0008 | I Série - Número 009 | 07 de Outubro de 2006
O Orador: - Acabou de dizer o Sr. Secretário de Estado quão preocupado está com as doações de pais para filhos e com a venda de imóveis que reverterá depois para os pais para não pagarem IRS.
Tomemos este caso concreto. Em que é que a proposta do Governo responde a esta fraude fiscal de que o Sr. Secretário de Estado está aqui a falar?
O Sr. Honório Novo (PCP): - Em nada!
O Orador: - Responderá que a proposta só é útil num caso: se o pai ou o filho reclamarem de decisão do fisco, que não sabe o que se passou e que, portanto, não pode investigar.
Não era possível, Sr. Secretário de Estado, em seis minutos dar-nos uma prova mais clara da incompetência técnica e da irrazoabilidade da proposta que o Governo faz!! O Governo justifica esta proposta de duas formas: ela pode reduzir a litigância de má-fé - mas não consta que haja abuso de litigância e, portanto, parece irrelevante desse ponto de vista; em segundo lugar, ela dá mais informação ao fisco - mas só quando o contribuinte suscita o acto investigatório através da sua reclamação. No caso que o senhor aqui referiu, desta fraude de que deu exemplo, a sua proposta de lei é absolutamente irrelevante!!

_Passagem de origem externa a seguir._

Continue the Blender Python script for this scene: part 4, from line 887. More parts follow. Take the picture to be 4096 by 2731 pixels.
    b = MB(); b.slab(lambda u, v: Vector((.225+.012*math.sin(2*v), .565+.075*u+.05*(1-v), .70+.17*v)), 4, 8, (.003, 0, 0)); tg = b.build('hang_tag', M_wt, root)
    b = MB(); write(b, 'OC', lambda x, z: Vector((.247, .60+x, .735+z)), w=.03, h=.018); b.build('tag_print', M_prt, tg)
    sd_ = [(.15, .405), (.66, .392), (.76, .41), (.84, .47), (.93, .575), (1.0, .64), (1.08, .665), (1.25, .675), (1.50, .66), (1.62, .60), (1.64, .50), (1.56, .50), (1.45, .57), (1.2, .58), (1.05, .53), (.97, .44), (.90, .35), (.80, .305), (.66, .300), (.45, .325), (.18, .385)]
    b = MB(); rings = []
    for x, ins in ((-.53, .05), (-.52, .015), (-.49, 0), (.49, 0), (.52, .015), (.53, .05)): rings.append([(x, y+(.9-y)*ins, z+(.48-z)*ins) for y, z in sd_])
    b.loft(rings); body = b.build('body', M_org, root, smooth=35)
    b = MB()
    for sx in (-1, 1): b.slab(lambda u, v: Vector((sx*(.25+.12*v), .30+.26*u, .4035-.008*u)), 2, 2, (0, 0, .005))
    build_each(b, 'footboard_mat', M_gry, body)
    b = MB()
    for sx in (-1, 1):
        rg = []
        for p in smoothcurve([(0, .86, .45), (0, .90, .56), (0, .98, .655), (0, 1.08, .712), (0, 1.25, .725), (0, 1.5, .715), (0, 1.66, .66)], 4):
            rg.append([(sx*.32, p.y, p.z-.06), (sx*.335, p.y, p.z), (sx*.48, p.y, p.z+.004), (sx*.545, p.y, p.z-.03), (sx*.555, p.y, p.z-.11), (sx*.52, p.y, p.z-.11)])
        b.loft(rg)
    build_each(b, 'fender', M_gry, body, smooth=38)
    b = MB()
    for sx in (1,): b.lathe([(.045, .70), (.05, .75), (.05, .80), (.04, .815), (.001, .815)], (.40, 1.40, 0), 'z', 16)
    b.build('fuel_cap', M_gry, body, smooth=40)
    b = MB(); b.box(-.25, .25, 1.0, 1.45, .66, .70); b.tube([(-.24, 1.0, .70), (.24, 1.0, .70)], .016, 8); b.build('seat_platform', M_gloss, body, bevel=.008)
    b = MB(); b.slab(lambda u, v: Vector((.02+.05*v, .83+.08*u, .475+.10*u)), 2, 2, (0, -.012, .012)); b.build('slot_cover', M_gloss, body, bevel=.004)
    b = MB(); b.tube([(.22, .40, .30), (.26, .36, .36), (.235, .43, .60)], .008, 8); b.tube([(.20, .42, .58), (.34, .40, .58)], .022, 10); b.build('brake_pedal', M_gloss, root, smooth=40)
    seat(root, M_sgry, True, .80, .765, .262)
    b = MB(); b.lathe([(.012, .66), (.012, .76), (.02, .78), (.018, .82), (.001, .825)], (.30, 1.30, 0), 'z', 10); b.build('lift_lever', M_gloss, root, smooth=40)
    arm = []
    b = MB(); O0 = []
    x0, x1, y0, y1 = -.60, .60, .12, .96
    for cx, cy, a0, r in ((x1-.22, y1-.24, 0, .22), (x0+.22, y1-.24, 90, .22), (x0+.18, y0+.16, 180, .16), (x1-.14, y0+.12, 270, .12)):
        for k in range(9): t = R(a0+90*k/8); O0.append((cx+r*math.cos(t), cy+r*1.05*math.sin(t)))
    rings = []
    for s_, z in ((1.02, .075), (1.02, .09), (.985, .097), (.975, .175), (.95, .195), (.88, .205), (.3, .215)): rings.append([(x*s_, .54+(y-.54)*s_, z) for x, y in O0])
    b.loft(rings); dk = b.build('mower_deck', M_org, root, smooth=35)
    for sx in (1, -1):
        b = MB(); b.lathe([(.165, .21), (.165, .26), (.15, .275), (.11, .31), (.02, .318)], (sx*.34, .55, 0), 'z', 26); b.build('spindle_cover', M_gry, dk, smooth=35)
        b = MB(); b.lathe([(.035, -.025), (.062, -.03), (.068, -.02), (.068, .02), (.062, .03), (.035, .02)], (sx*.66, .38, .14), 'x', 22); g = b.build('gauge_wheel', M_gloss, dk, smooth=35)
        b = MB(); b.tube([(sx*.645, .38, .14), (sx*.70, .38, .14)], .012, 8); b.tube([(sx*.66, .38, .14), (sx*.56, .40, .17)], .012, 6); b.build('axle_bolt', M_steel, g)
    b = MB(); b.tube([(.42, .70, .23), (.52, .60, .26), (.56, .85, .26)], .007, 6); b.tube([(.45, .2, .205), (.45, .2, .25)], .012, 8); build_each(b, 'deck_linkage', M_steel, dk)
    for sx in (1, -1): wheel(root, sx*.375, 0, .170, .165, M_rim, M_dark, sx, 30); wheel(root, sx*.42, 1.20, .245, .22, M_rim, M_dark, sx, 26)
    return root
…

Mas vamos mais fundo. O Presidente da República, ontem, falou de corrupção e muitos juristas e muitos Deputados têm, com toda a razão, insistido no combate à corrupção. Sr. Secretário de Estado, pensemos alto sobre esse assunto: quando é que um corrupto é apanhado na rede tecida por esta proposta de lei? Só será apanhado caso reclame da decisão do fisco acerca do IRS que lhe é cobrado. Mas se o corrupto tiver a perspicácia de não protestar, de não reclamar ou de não impugnar, nunca a sua conta, que não bate certo com a do IRS, será identificada!!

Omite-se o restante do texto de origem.